◆ **GIVEN INSTRUCTION**: Transcribe the listing exactly, leaving out every picture.

◆ **SUPPLIED DATA**:
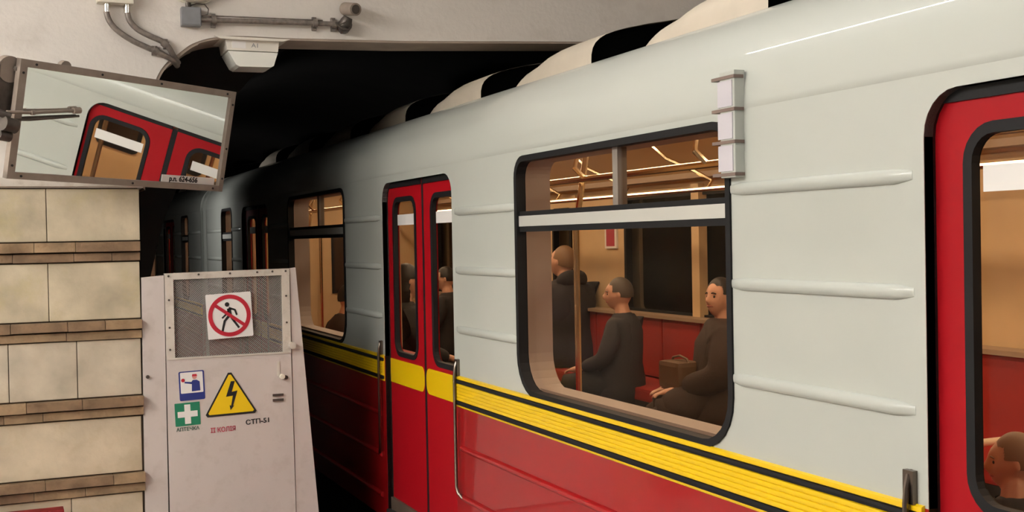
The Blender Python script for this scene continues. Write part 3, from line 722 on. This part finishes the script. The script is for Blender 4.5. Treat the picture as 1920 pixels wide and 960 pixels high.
# lamp A1 under the lintel
l = empty('emergency_lamp', (1.3, WY, 2.69), 'white box lamp marked A1 hanging under the lintel of the tunnel mouth', 'lamp')
YL = WY+.05
def trap(x0, x1, z0, x2, x3, z1): return [(x0, z0), (x1, z0), (x3, z1), (x2, z1)]
put(plate('lamp_flange', [trap(1.130, 1.475, 2.684, 1.095, 1.515, 2.697)], WY-.015, WY+.26, YP, LAMPW, l), l)
put(MB().add(*(lambda m_: (m_.v, m_.f))(plate_mb([trap(1.170, 1.452, 2.628, 1.160, 1.460, 2.688)], YL-.03, WY+.24, YP))).obj('lamp_body', LAMPW, l, bevel=.004), l)
df = put(MB().add(*(lambda m_: (m_.v, m_.f))(plate_mb([[(1.235, 2.538), (1.408, 2.540), (1.426, 2.548), (1.450, 2.622), (1.174, 2.622), (1.215, 2.548)]], YL-.034, WY+.235, YP))).obj('lamp_diffuser', LAMPD, l, bevel=.006), l)
st = put(box('inventory_sticker', (1.195, YL-.032, 2.640), (1.272, YL-.0295, 2.680), SIGNW, l), l)
for k in range(3):
    put(box('sticker_print', (1.205, YL-.0335, 2.670-.011*k), (1.26-.008*k, YL-.0318, 2.674-.011*k), GREYBOX, st), st)
put(text('lamp_lettering', 'A1', .034, Matrix.Translation((1.325, YL-.0305, 2.658)) @ Matrix.Rotation(PI/2, 4, 'X'), GREYBOX, l, sx=1.1), l)
# red fire box at lower left
f = empty('fire_box', (-.02, 6.51, -.12), 'dark red box with white printing standing before the stone wall', 'box')
put(MB().box((-.35, 6.47, -.12), (.258, 6.555, .196)).obj('box_body', FIRE, f, bevel=.006), f)
put(box('white_label', (.045, 6.467, .138), (.108, 6.4705, .172), SIGNW, f), f)
put(box('white_outline', (.148, 6.467, .172), (.252, 6.4705, .179), SIGNW, f), f)
put(box('white_outline', (.246, 6.467, .02), (.252, 6.4705, .179), SIGNW, f), f)
put(box('white_outline', (.178, 6.467, .132), (.232, 6.4705, .138), SIGNW, f), f)
# tunnel bulb lamps on the left lining, hidden behind the mirror
for i, (x, y, z, lab) in enumerate(((1.02, 12.5, 1.84, 'nearer small bulb lamp on the left lining inside the tunnel'), (1.02, 20.3, 1.88, 'farther small bulb lamp on the left lining inside the tunnel'))):
    t = empty('tunnel_lamp', (x, y, z), lab, 'lamp')
    put(tube('lamp_base', [(x-.1, y, z), (x-.02, y, z)], .05, DARKST, t, n=12), t)
    mb = MB().tube([(x-.02, y, z), (x+.01, y, z), (x+.05, y, z), (x+.08, y, z), (x+.095, y, z)], [.02, .045, .055, .04, .01], 14)
    put(mb.obj('bulb', TUNM, t, smooth=True), t)
    put(box('lamp_shade', (x-.12, y-.085, z-.16), (x+.15, y-.075, z+.16), DARKST, t), t)
    put(box('lamp_shade', (x-.12, y-.085, z+.15), (x+.15, y+.12, z+.16), DARKST, t), t)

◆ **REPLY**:
The Blender Python script for this scene continues. Write part 3, from line 722 on. This part finishes the script. The script is for Blender 4.5. Treat the picture as 1920 pixels wide and 960 pixels high.
# lamp A1 under the lintel
l = empty('emergency_lamp', (1.3, WY, 2.69), 'white box lamp marked A1 hanging under the lintel of the tunnel mouth', 'lamp')
YL = WY+.05
def trap(x0, x1, z0, x2, x3, z1): return [(x0, z0), (x1, z0), (x3, z1), (x2, z1)]
put(plate('lamp_flange', [trap(1.130, 1.475, 2.684, 1.095, 1.515, 2.697)], WY-.015, WY+.26, YP, LAMPW, l), l)
put(MB().add(*(lambda m_: (m_.v, m_.f))(plate_mb([trap(1.170, 1.452, 2.628, 1.160, 1.460, 2.688)], YL-.03, WY+.24, YP))).obj('lamp_body', LAMPW, l, bevel=.004), l)
df = put(MB().add(*(lambda m_: (m_.v, m_.f))(plate_mb([[(1.235, 2.538), (1.408, 2.540), (1.426, 2.548), (1.450, 2.622), (1.174, 2.622), (1.215, 2.548)]], YL-.034, WY+.235, YP))).obj('lamp_diffuser', LAMPD, l, bevel=.006), l)
st = put(box('inventory_sticker', (1.195, YL-.032, 2.640), (1.272, YL-.0295, 2.680), SIGNW, l), l)
for k in range(3):
    put(box('sticker_print', (1.205, YL-.0335, 2.670-.011*k), (1.26-.008*k, YL-.0318, 2.674-.011*k), GREYBOX, st), st)
put(text('lamp_lettering', 'A1', .034, Matrix.Translation((1.325, YL-.0305, 2.658)) @ Matrix.Rotation(PI/2, 4, 'X'), GREYBOX, l, sx=1.1), l)
# red fire box at lower left
f = empty('fire_box', (-.02, 6.51, -.12), 'dark red box with white printing standing before the stone wall', 'box')
put(MB().box((-.35, 6.47, -.12), (.258, 6.555, .196)).obj('box_body', FIRE, f, bevel=.006), f)
put(box('white_label', (.045, 6.467, .138), (.108, 6.4705, .172), SIGNW, f), f)
put(box('white_outline', (.148, 6.467, .172), (.252, 6.4705, .179), SIGNW, f), f)
put(box('white_outline', (.246, 6.467, .02), (.252, 6.4705, .179), SIGNW, f), f)
put(box('white_outline', (.178, 6.467, .132), (.232, 6.4705, .138), SIGNW, f), f)
# tunnel bulb lamps on the left lining, hidden behind the mirror
for i, (x, y, z, lab) in enumerate(((1.02, 12.5, 1.84, 'nearer small bulb lamp on the left lining inside the tunnel'), (1.02, 20.3, 1.88, 'farther small bulb lamp on the left lining inside the tunnel'))):
    t = empty('tunnel_lamp', (x, y, z), lab, 'lamp')
    put(tube('lamp_base', [(x-.1, y, z), (x-.02, y, z)], .05, DARKST, t, n=12), t)
    mb = MB().tube([(x-.02, y, z), (x+.01, y, z), (x+.05, y, z), (x+.08, y, z), (x+.095, y, z)], [.02, .045, .055, .04, .01], 14)
    put(mb.obj('bulb', TUNM, t, smooth=True), t)
    put(box('lamp_shade', (x-.12, y-.085, z-.16), (x+.15, y-.075, z+.16), DARKST, t), t)
    put(box('lamp_shade', (x-.12, y-.085, z+.15), (x+.15, y+.12, z+.16), DARKST, t), t)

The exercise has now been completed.